Yesterday the news broke of Oklahoma death row inmate Richard Glossip’s last-minute reprieve of execution within only hours of death by lethal injection. The reprieve grants Glossip a two-week delay of execution, during which time the Oklahoma Court of Criminal Appeals can consider a last-minute petition by Glossip’s lawyers. (Glossip has been on death row since 1998, reportedly on the basis of another convicted murderer’s testimony alone and little forensic evidence. Yesterday marked the third time Glossip’s execution was delayed.)

And maybe it’s fitting that these latest headlines happen to coincide with the below reflections from friend and fellow saint and sinner Brother Mark. For 44 years, Br. Mark has lived, worked and worshiped in intentional spiritual community at the Roman Catholic Monastery of the Holy Spirit, in Conyers, Georgia, where I met him last week while on a personal retreat. Before serving as the guest/retreat master there, Br. Mark worked in the infirmary for 30 years.

When I invited Br. Mark to guest post here at this intersection, he graciously took me up on the offer.

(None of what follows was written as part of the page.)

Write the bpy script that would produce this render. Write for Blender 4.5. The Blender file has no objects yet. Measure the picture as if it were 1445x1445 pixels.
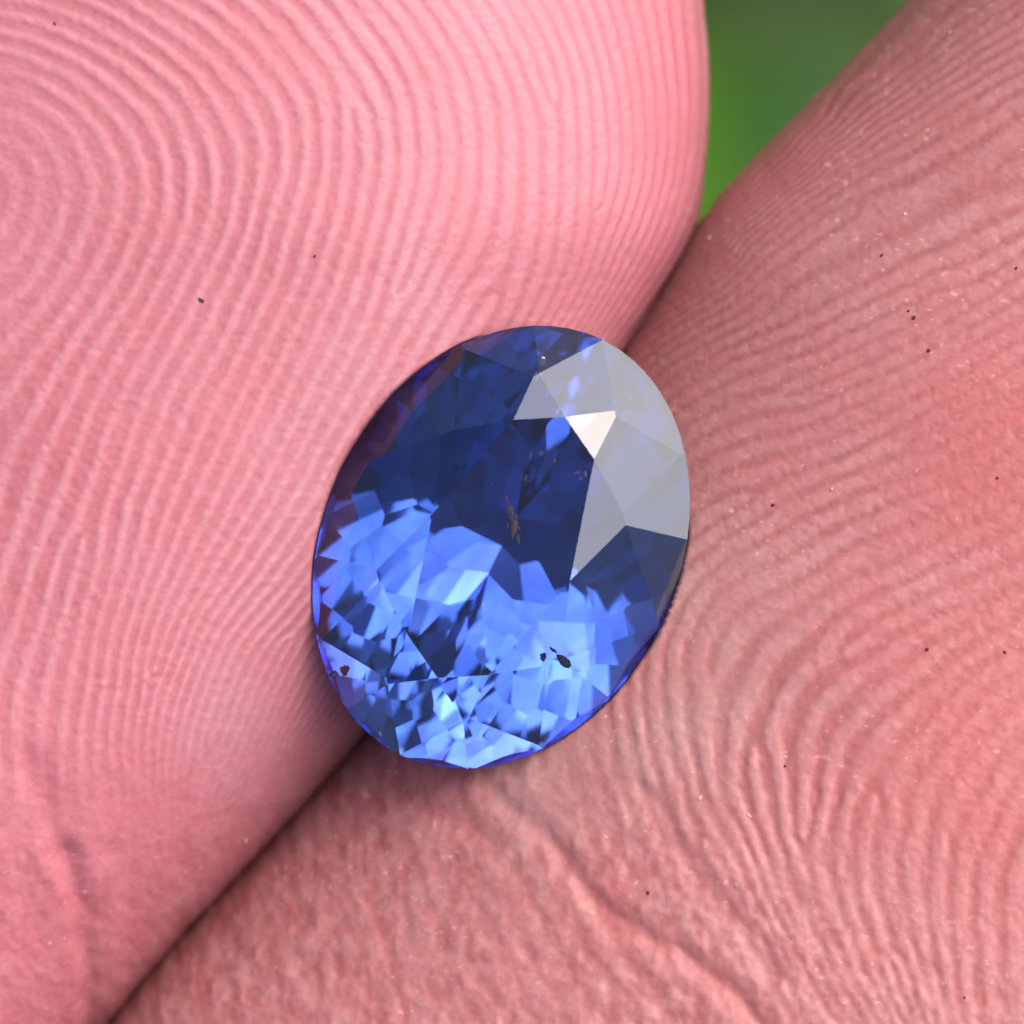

Below are his reflections on what those behind bars might have to teach us and the life-changing power of a simple but increasingly extinct form of correspondence — letter writing:

“..I was in prison and you visited me.” — Jesus to his disciples (Matthew 25:36)

I am not much of a letter writer; in fact I hated corresponding by letter.  Even after I started dabbling in writing 17 years ago, letter writing for me was very rare.

A couple of years ago, all of this changed.  I’m not sure how I got started, but now I’m writing to six prisoners: three on a very regular basis; the others more infrequently.

And I always let them lead.  (If they write I respond, and if they don’t, I figure they don’t need to write me anymore.)

Simple Words of Encouragement

The prisoner archetype is usually a dark one.  I have been told that “they will only use you for money,” or “try to get you involved in some scam.”  I am sure that is true in some cases. (I have encountered this only once in my personal correspondence with prisoners, when one prisoner wrote asking for money for various items.) Most prisoners just want someone to write them with words of encouragement.

The ones I am writing to are seeking a deeper relationship with God, and since I am a monk that is why they write me.  They tell me about their inner struggles, their failures and their getting up and starting over again.  They don’t need a lot — just to be listened to and some sort of response.  None of the men I am writing to live up to the dark stereotype that keeps many people from writing to them.  |

I’ve been writing to one man who is in for second-degree murder.  He admits to the act and knows he needs to be where he is, but the sentence was severe — thirty years.  He was highly trained in martial arts and self-defense. That along with some anger issues probably got him a stiffer penalty.  The judge told this man that with his training and title he did not need to kill the other man. This man’s wife, the love of his life, died a few years ago.  They had stayed married and close throughout his imprisonment.

And perhaps because this man agrees with the judge, he has not become bitter. Instead he is trying to have a deep personal relationship with God, and prays his way through days that are filled with noise, abusive prisoners, theft, and at times intimidation.

All I can do is encourage him.

Forgiveness From Behind Bars — and the Life-Changing Power of Letter Writing

One situation that was painful for him was when his mother’s rosary was stolen out of his locker.  It was the only item he had that connected him with her and he was very angry about it.  In the past, he would have been filled with rage.  This time he decided to do something else, to seek the road that the Lord wants him to tread.  Below is something that I wrote to him about that:

“I am glad you are praying for the men who have ‘hurt’ you and stole from you.  You do have a hard road my friend, yet to give in to anger would be a harder one I believe.  The love of God heals. The acting out of our inner rage only leads to deeper trouble and more rage and more fierce fighting; it can be unending.  By praying, by keeping your ‘peace,’ you are stopping the cycle of violence in your life…easy?…..of course not, but you have the grace of God supporting you, even if you do not feel it at times.  God is always the same, our perceptions of His presence go from hot to cold, yet the Lord is always ‘Yes.'”

Writing simple letters to prisoners does not take much time.  Being locked up apart from family and friends only to face frequent rejection can be unbearable.  Faith seems to give many prisoners the inner strength to step back and not get involved in gangs, drugs and sexual domination.  In prison the situation can be very black and white; the choices become simple, yet in making them a deep inner struggle can happen.  Writing can help them stay on the road of inner healing that flows from being open to the Holy Spirit.

And life can be funny: a man who never liked writing letters, now writing and perhaps getting more out of it than what I put in.